"Tim Burton turns everything into 'Sweeney Todd,' so this should be a natural"
Truer words were never spoken. Tim Burton DOES turn everything into "Sweeney Todd" so there couldn't be a better pairing of director to subject matter. Burton has supervised two of the darkest animated musicals ever made ("The Nightmare Before Christmas," and "Corpse Bride") and turned them both into charming, imaginative films without once sugar-coating or denying the nightmarish imagery that unearthed those ideas. His favored composer, Danny Elfman (MIA from this film), is a disciple of Bernard Herrmann, whose work was the inspiration for the music lines of Stephen Sondheim's shock-opera. Burton's "usual suspects," Johnny Depp and Helena Bonham Carter (Burton's fiancee), star and, though the major worry was whether they could carry their tunes, they both do exemplary jobs--Depp, especially, only achieves heights of performance in song, so interior is his Todd. And though Carter may not be quite as brassy so much as tremulous, she does more than hold her own with some of Sondheim's trickier tongue-twisters.
Where "Sweeney Todd" excels, though, is the design of the thing--from the Edward Gorey-ish 2-D titles to the Pieta-like coda, the film is a masterpiece of muted design and cinematography with a palette restricted to various shades of gray--the visual equivalent of music in minor chords.

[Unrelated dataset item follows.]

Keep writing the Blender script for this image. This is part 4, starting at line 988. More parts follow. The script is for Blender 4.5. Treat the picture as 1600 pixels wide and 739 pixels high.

With one exception, of course. The appearance of blood is always startling. Every murder produces a blood so red that it nearly jumps out of the screen. And Burton can't resist taking the Hammer Films one better. When Sweeney Todd takes his razors to give his customers a once-over, there is no fanciful, theatrical whip-saw and it's over. Depp goes in and saws at the neck like he's cutting a thick roast, at which point the special-effects boys take over, producing arterial geysers of blood that spray--once, hitting the camera lens--in patterns that rival the fountains at the Bellagio. It's over-done, and in coagulating close-up as well, but given the interior-ness of "Sweeney Todd," it's about the only cathartic action in town. And the bodies really start piling up. I'm sure Sondheim was attracted to the subject matter of a swinish London so mired in nastiness, it more than figuratively begins to feed on its own, and the themes of a transformed man and his insatiable and destructive quest for vengeance was what drove Burton, but the gleefully torrential blood-shedding exposes the adolescent in Burton's tendencies--it's his darkest, grisliest film since "Sleepy Hollow"--and one wishes to see more of the Burton who could turn out a film like "Big Fish." More transcendence, Tim. Less Transylvania.
"Sweeney Todd: The Demon Barber of Fleet Street" is a bloody matinee. Bring a tarp.